MATERIAL –

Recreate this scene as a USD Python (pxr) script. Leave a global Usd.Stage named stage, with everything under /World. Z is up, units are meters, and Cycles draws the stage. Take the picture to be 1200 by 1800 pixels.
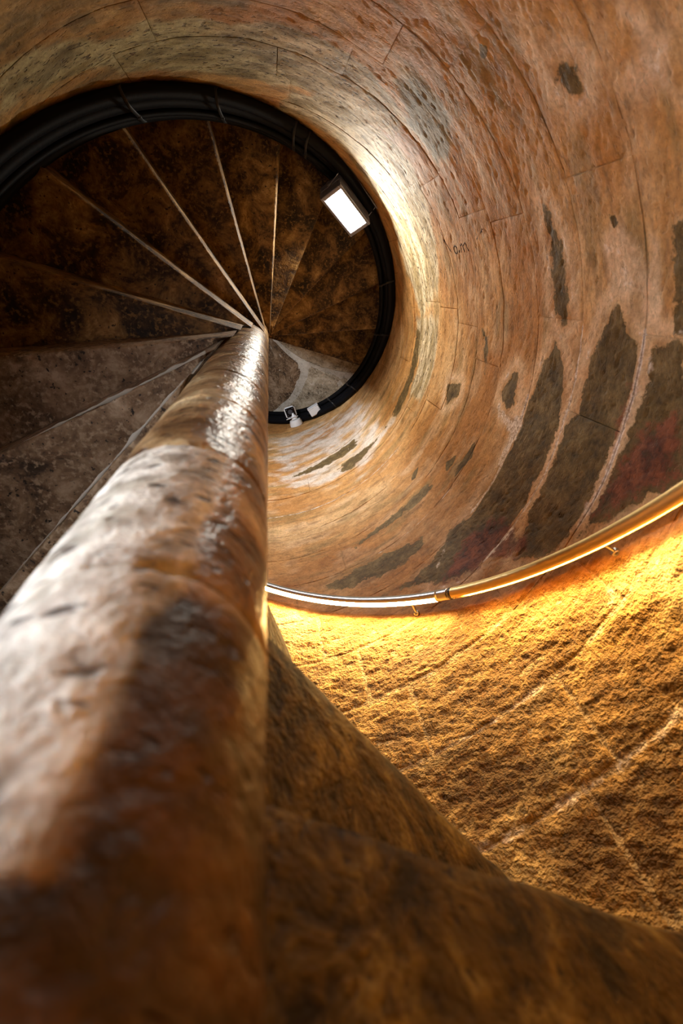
import math
import numpy as np
import trimesh
import meshkit
import usdkit
from meshkit import fbm, noise
from pxr import Gf, Sdf, Usd, UsdGeom, UsdShade, Vt

stage = Usd.Stage.CreateInMemory()
UsdGeom.SetStageUpAxis(stage, UsdGeom.Tokens.z)
UsdGeom.SetStageMetersPerUnit(stage, 1.0)
UsdGeom.Xform.Define(stage, '/World')
UsdGeom.Scope.Define(stage, '/World/Looks')

# ---------------------------------------------------------------- camera, lamps, exposure
# The stair is laid out around the newel's axis in units of the tower's inner radius;
# S turns them into metres, Z0 puts the lowest floor at z = 0.
S, Z0 = 0.85, 2.30
CAM = np.array([0.11257, -0.25611, 0.0])
AX = np.array([[0.99112583, 0.0, -0.13292701], [0.05567142, -0.908073, 0.41509531], [-0.12070743, -0.41881192, -0.90001461]])
cam = UsdGeom.Camera.Define(stage, '/World/Camera')
cam.CreateHorizontalApertureAttr(24.0)
cam.CreateVerticalApertureAttr(36.0)
cam.CreateFocalLengthAttr(864.897 * 24.0 / 1200.0)
cam.CreateClippingRangeAttr(Gf.Vec2f(0.01, 100))
cam.CreateFStopAttr(4.0)
cam.CreateFocusDistanceAttr(1.9)
cam.GetPrim().CreateAttribute('exposure', Sdf.ValueTypeNames.Float).Set(0.0)
pos = (CAM + [0, 0, Z0]) * S
m4 = Gf.Matrix4d(*[float(x) for x in np.vstack([np.hstack([AX, np.zeros((3, 1))]), [[*pos, 1.0]]]).ravel()])
cam.AddTransformOp().Set(m4)

FLOOD_STRENGTH = 310.0          # the white floodlights under the cables
LED_STRENGTH = 270.0             # the amber strip in the handrail
COOL = (0.91, 0.96, 1.07)
WHITE = (1.0, 0.94, 0.82)
AMBER = (1.0, 0.585, 0.19)

# ---------------------------------------------------------------- helpers
USED = {}


def numbered(name, parent='/World'):
    k = USED.get((parent, name), 0)
    USED[(parent, name)] = k + 1
    return f'{parent}/{name}' + (f'_{k:03d}' if k else '')


def tag(prim, label=None, cat=None, group=None, kind=None):
    prim = prim.GetPrim() if hasattr(prim, 'GetPrim') else prim
    for k, v in (('label', label), ('category', cat), ('group', group), ('kind', kind)):
        if v:
            prim.SetCustomDataByKey(k, v)
    return prim


def thing(name, label=None, cat=None, group=None, kind=None, loc=None):
    x = UsdGeom.Xform.Define(stage, numbered(name))
    if loc is not None:
        x.AddTranslateOp().Set(Gf.Vec3d(*map(float, world(np.array(loc, float)))))
    return tag(x, label, cat, group, kind)


def world(p):
    return (np.asarray(p, float) + [0, 0, Z0]) * S


def put(name, vf, mat, parent=None, smooth=True, label=None, loc=None, **pv):
    """One mesh from (vertices in tower units, faces); loc: the base of the parent thing, whose translation is taken off again."""
    pp = str(parent.GetPath()) if parent is not None else '/World'
    v = world(vf[0])
    if loc is not None:
        v = v - world(np.array(loc, float))
    path = numbered(name, pp)
    m = usdkit.mesh(stage, path, (v, vf[1]), LOOK[mat], smooth=smooth)
    for k, a in pv.items():
        UsdGeom.PrimvarsAPI(m).CreatePrimvar(k, Sdf.ValueTypeNames.Color3fArray, 'vertex').Set(Vt.Vec3fArray.FromNumpy(np.asarray(a, np.float32)))
    if label:
        tag(m, label)
    return m.GetPrim()


def quads(nu, nv, flip=False, wrap_u=False):
    i, j = np.meshgrid(np.arange(nu if wrap_u else nu - 1), np.arange(nv - 1), indexing='ij')
    a, b = i * nv + j, ((i + 1) % nu) * nv + j
    f = np.stack([a, b, b + 1, a + 1], -1).reshape(-1, 4)
    return f[:, ::-1] if flip else f


def grid(P, flip=False, wrap_u=False):
    nu, nv = P.shape[:2]
    return P.reshape(-1, 3), quads(nu, nv, flip, wrap_u)


def tri(f):
    f = np.asarray(f)
    return np.vstack([f[:, [0, 1, 2]], f[:, [0, 2, 3]]]) if f.shape[1] == 4 else f


def join(*parts):
    vs, fs, n = [], [], 0
    for v, f in parts:
        vs.append(np.asarray(v)); fs.append(tri(f) + n); n += len(v)
    return np.vstack(vs), np.vstack(fs)


def outward(vf):
    """Triangles turned so that a closed shape's faces look out."""
    m = trimesh.Trimesh(*[np.asarray(vf[0]), tri(vf[1])], process=False)
    return (vf[0], tri(vf[1])[:, ::-1]) if m.volume < 0 else (vf[0], tri(vf[1]))


def cylp(rho, th, z):
    rho, th, z = np.broadcast_arrays(np.asarray(rho, float), th, z)
    return np.stack([rho * np.cos(th), rho * np.sin(th), z], -1)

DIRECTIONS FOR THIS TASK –
Each line of the data is to be duplicated exactly; pictures stay out of the copy.

RESPONSE FOR THIS EXERCISE –
Recreate this scene as a USD Python (pxr) script. Leave a global Usd.Stage named stage, with everything under /World. Z is up, units are meters, and Cycles draws the stage. Take the picture to be 1200 by 1800 pixels.
import math
import numpy as np
import trimesh
import meshkit
import usdkit
from meshkit import fbm, noise
from pxr import Gf, Sdf, Usd, UsdGeom, UsdShade, Vt

stage = Usd.Stage.CreateInMemory()
UsdGeom.SetStageUpAxis(stage, UsdGeom.Tokens.z)
UsdGeom.SetStageMetersPerUnit(stage, 1.0)
UsdGeom.Xform.Define(stage, '/World')
UsdGeom.Scope.Define(stage, '/World/Looks')

# ---------------------------------------------------------------- camera, lamps, exposure
# The stair is laid out around the newel's axis in units of the tower's inner radius;
# S turns them into metres, Z0 puts the lowest floor at z = 0.
S, Z0 = 0.85, 2.30
CAM = np.array([0.11257, -0.25611, 0.0])
AX = np.array([[0.99112583, 0.0, -0.13292701], [0.05567142, -0.908073, 0.41509531], [-0.12070743, -0.41881192, -0.90001461]])
cam = UsdGeom.Camera.Define(stage, '/World/Camera')
cam.CreateHorizontalApertureAttr(24.0)
cam.CreateVerticalApertureAttr(36.0)
cam.CreateFocalLengthAttr(864.897 * 24.0 / 1200.0)
cam.CreateClippingRangeAttr(Gf.Vec2f(0.01, 100))
cam.CreateFStopAttr(4.0)
cam.CreateFocusDistanceAttr(1.9)
cam.GetPrim().CreateAttribute('exposure', Sdf.ValueTypeNames.Float).Set(0.0)
pos = (CAM + [0, 0, Z0]) * S
m4 = Gf.Matrix4d(*[float(x) for x in np.vstack([np.hstack([AX, np.zeros((3, 1))]), [[*pos, 1.0]]]).ravel()])
cam.AddTransformOp().Set(m4)

FLOOD_STRENGTH = 310.0          # the white floodlights under the cables
LED_STRENGTH = 270.0             # the amber strip in the handrail
COOL = (0.91, 0.96, 1.07)
WHITE = (1.0, 0.94, 0.82)
AMBER = (1.0, 0.585, 0.19)

# ---------------------------------------------------------------- helpers
USED = {}


def numbered(name, parent='/World'):
    k = USED.get((parent, name), 0)
    USED[(parent, name)] = k + 1
    return f'{parent}/{name}' + (f'_{k:03d}' if k else '')


def tag(prim, label=None, cat=None, group=None, kind=None):
    prim = prim.GetPrim() if hasattr(prim, 'GetPrim') else prim
    for k, v in (('label', label), ('category', cat), ('group', group), ('kind', kind)):
        if v:
            prim.SetCustomDataByKey(k, v)
    return prim


def thing(name, label=None, cat=None, group=None, kind=None, loc=None):
    x = UsdGeom.Xform.Define(stage, numbered(name))
    if loc is not None:
        x.AddTranslateOp().Set(Gf.Vec3d(*map(float, world(np.array(loc, float)))))
    return tag(x, label, cat, group, kind)


def world(p):
    return (np.asarray(p, float) + [0, 0, Z0]) * S


def put(name, vf, mat, parent=None, smooth=True, label=None, loc=None, **pv):
    """One mesh from (vertices in tower units, faces); loc: the base of the parent thing, whose translation is taken off again."""
    pp = str(parent.GetPath()) if parent is not None else '/World'
    v = world(vf[0])
    if loc is not None:
        v = v - world(np.array(loc, float))
    path = numbered(name, pp)
    m = usdkit.mesh(stage, path, (v, vf[1]), LOOK[mat], smooth=smooth)
    for k, a in pv.items():
        UsdGeom.PrimvarsAPI(m).CreatePrimvar(k, Sdf.ValueTypeNames.Color3fArray, 'vertex').Set(Vt.Vec3fArray.FromNumpy(np.asarray(a, np.float32)))
    if label:
        tag(m, label)
    return m.GetPrim()


def quads(nu, nv, flip=False, wrap_u=False):
    i, j = np.meshgrid(np.arange(nu if wrap_u else nu - 1), np.arange(nv - 1), indexing='ij')
    a, b = i * nv + j, ((i + 1) % nu) * nv + j
    f = np.stack([a, b, b + 1, a + 1], -1).reshape(-1, 4)
    return f[:, ::-1] if flip else f


def grid(P, flip=False, wrap_u=False):
    nu, nv = P.shape[:2]
    return P.reshape(-1, 3), quads(nu, nv, flip, wrap_u)


def tri(f):
    f = np.asarray(f)
    return np.vstack([f[:, [0, 1, 2]], f[:, [0, 2, 3]]]) if f.shape[1] == 4 else f


def join(*parts):
    vs, fs, n = [], [], 0
    for v, f in parts:
        vs.append(np.asarray(v)); fs.append(tri(f) + n); n += len(v)
    return np.vstack(vs), np.vstack(fs)


def outward(vf):
    """Triangles turned so that a closed shape's faces look out."""
    m = trimesh.Trimesh(*[np.asarray(vf[0]), tri(vf[1])], process=False)
    return (vf[0], tri(vf[1])[:, ::-1]) if m.volume < 0 else (vf[0], tri(vf[1]))


def cylp(rho, th, z):
    rho, th, z = np.broadcast_arrays(np.asarray(rho, float), th, z)
    return np.stack([rho * np.cos(th), rho * np.sin(th), z], -1)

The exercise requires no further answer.